16. Sur la forme, certains commentateurs relèvent une difficulté d’articulation des alinéas de l’article 1212 sur la rupture d’un contrat à durée indéterminée dont la lecture pourrait laisser croire qu’il n’y aurait abus qu’en cas de non-respect du préavis raisonnable. Nous faisons confiance à la jurisprudence pour interpréter et donner le sens qu’il convient à ces dispositions.

V. EN PRATIQUE
17. Ce qui aurait pu bouleverser la pratique juridique aurait été de prévoir une obligation de motiver la rupture et y associer une sanction spécifique, indépendante du non-respect du préavis par exemple. Le projet n’a pas opté pour cette solution. Peut-être que les juges, au visa de l’article 1212 alinéa 2, feront peser, ou à tout le moins, partageront la charge de la preuve de l’absence d’« abus », sur le cocontractant à l’origine de la rupture - ce qui le pousserait à motiver sa décision comme c’est déjà le cas dans d’autres domaines du droit, par exemple en droit du travail (notamment en matière d’harcèlement, d’heures supplémentaires, de licenciement pour faute grave par exemple).

18. Nous considérons qu’il aurait pu (voire qu’il aurait dû) également être envisagé, dès cette section sur la durée, l’hypothèse de rupture unilatérale du contrat à durée déterminée « aux risques et périls » de son auteur.
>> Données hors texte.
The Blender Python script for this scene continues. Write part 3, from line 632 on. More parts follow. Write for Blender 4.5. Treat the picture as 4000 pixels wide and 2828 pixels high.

Cette faculté est consacrée un peu plus loin dans le projet, à l’article 1226, précisant qu’il appartiendra alors à celui qui en est à l’origine de rapporter la preuve d’une « inexécution grave ».

Dans la présente fiche, la durée a été traitée principalement dans l’hypothèse de fin du contrat. Or, elle revêt également un aspect essentiel tant pour l’entrée en vigueur du contrat (« Point d’obligation sans durée aussi brève soit-elle » Revue des contrats, 1 janvier 2004 n°1, p. 207 F. Tort faisant référence au professeur Mousseron), qu’au stade de l’exécution. En effet, les contrats qui se réalisent dans la durée sont, par hypothèse, exposés aux problèmes du temps, aux changements de circonstances, notamment économiques. Ainsi se pose le débat de la révision pour imprévision qui fera l’objet d’une fiche ultérieure.